If there is any sadness about his big day with the King, it is that his daughters, Lisa and Angela, who have passed away, will not be there to share it with him and Joan and his children Stephen, Christine and Karen. This moment has been a long time coming.
‘You’re a gentleman,’ Billy says as I leave him and his family to their dinner. The honour, of course, was all mine.
Boston played in six Challenge Cup finals during his remarkable playing career
Boston spent his life breaking down barriers and his knighthood is another one
Player welfare hypocrisy incoming
Next season, when it happens — and it will happen — and a manager at one of the football clubs that has flogged its players around the world on post-season and pre-season tours, or played them in the glorified friendly tournament that is the Club World Cup, moans about player welfare, I request permission to laugh out loud.
England are reversing
I know that this particular battle ended a long time ago, but the truth is that England have gone backwards since Gareth Southgate left. Southgate over-achieved with England for so long that it camouflaged just how ordinary some of our players really are. Once freed from his yoke, the argument went, England would be free to enter a new era of expression and entertainment. I’m still waiting.
Sinner’s sins quickly forgotten
I’m sorry, but I can’t join in the orgy of celebration about how Sunday’s French Open men’s singles final was a match for the ages.
Sure, I can appreciate that, in other circumstances, it would have been a wonderful contest.
And I am delighted it was won by Carlos Alcaraz, a magnificent player who is worthy to carry the torch left by Roger Federer, Rafa Nadal, Andy Murray and the fading Novak Djokovic.
But the reality is that Jannik Sinner, the second of the men’s finalists, should not have been playing at Roland Garros. After twice testing positive for banned anabolic steroid clostebol last year, he was finally sanctioned in February and let off with a paltry three-month ban that conveniently ensured he did not miss a single Grand Slam.

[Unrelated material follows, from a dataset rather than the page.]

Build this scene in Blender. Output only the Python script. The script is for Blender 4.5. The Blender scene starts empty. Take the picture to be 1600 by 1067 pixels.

Yannik Sinner twice tested positive for banned anabolic steroid clostebol last year
It astonishes me, frankly, how quickly many people seem to have forgotten that and glossed it over.
I presume you have read Sinner’s convoluted excuse about how the drug found its way into his system via a cut on the hand of his masseur. It’s not quite up there with Tyson Fury testing positive for nandrolone and blaming it on eating wild boar testicles, but let’s just say it stretches credibility.
‘If I did that,’ Serena Williams said as the ban was announced, ‘I would have gotten 20 years. Let’s be honest. I would have gotten Grand Slams taken away from me.’ And she was right.
The truth is Sinner should have been banned for two years. But he is one of the biggest draws in a sport trying to come to terms with the loss of its greatest generation, so he wasn’t. It’s as cynical and dispiriting as that.